Kirkus Reviews QR Code
FIRE BASE ILLINGWORTH by Philip Keith

FIRE BASE ILLINGWORTH

An Epic True Story of Remarkable Courage Against Staggering Odds

by Philip Keith

Pub Date: Oct. 29th, 2013
ISBN: 978-1-250-02495-4
Publisher: St. Martin's

The propulsive history of American soldiers under siege in the last days of the Vietnam War.
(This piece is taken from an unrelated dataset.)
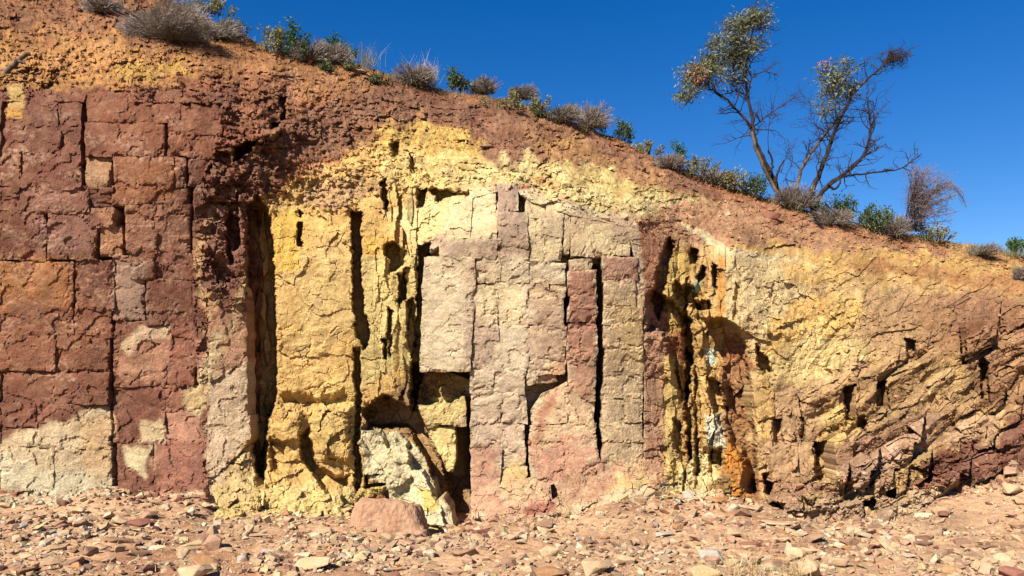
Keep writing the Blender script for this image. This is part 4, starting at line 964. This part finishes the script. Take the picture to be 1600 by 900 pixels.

Keith (Blackhorse Riders: A Desperate Last Stand, an Extraordinary Rescue Mission, and the Vietnam Battle America Forgot, 2012), a decorated veteran of three tours in Vietnam, explains that by 1970, as part of Nixon’s “Vietnamization” strategy to conclude the war, lightly fortified “fire support bases” were increasingly positioned to lure the North Vietnamese Army into mounting cross-border attacks from Cambodia. At FSB Illingworth, a hodgepodge of ill-equipped infantry and artillery units, along with a cavalry unit with inoperable tanks, were well-aware that the FSB had not been moved in far too long; in effect, the luckless soldiers were being used as bait. Their suspicions proved correct during a massive pre-dawn NVA assault, which Keith depicts with precise chronology and gruesome detail. The author highlights both the bravery of individual soldiers and the impractical planning that pervaded the conflict. He suggests that the battle’s survivors still feel they were treated shabbily by the command structure: “They do not see their victory as an accomplishment, except in terms of making it out alive.” Yet, to the officers behind the confrontational strategy, the few-dozen casualties were deemed “ ‘acceptable’ if the action had destroyed the enemy’s capability to conduct operations in this sector.” But Keith also claims that news of the engagement traveled far up the chain of command. His extensive research produces impressive verisimilitude, and the moment-by-moment accuracy of his battle re-enactment makes up for occasional purple prose—e.g., “the entire company…were on the hot seat again, and the NVA was turning up the flames.”

A respectful account of a battle that was “a perfect microcosm of what the Vietnam War was becoming in the early days of Vietnamization.”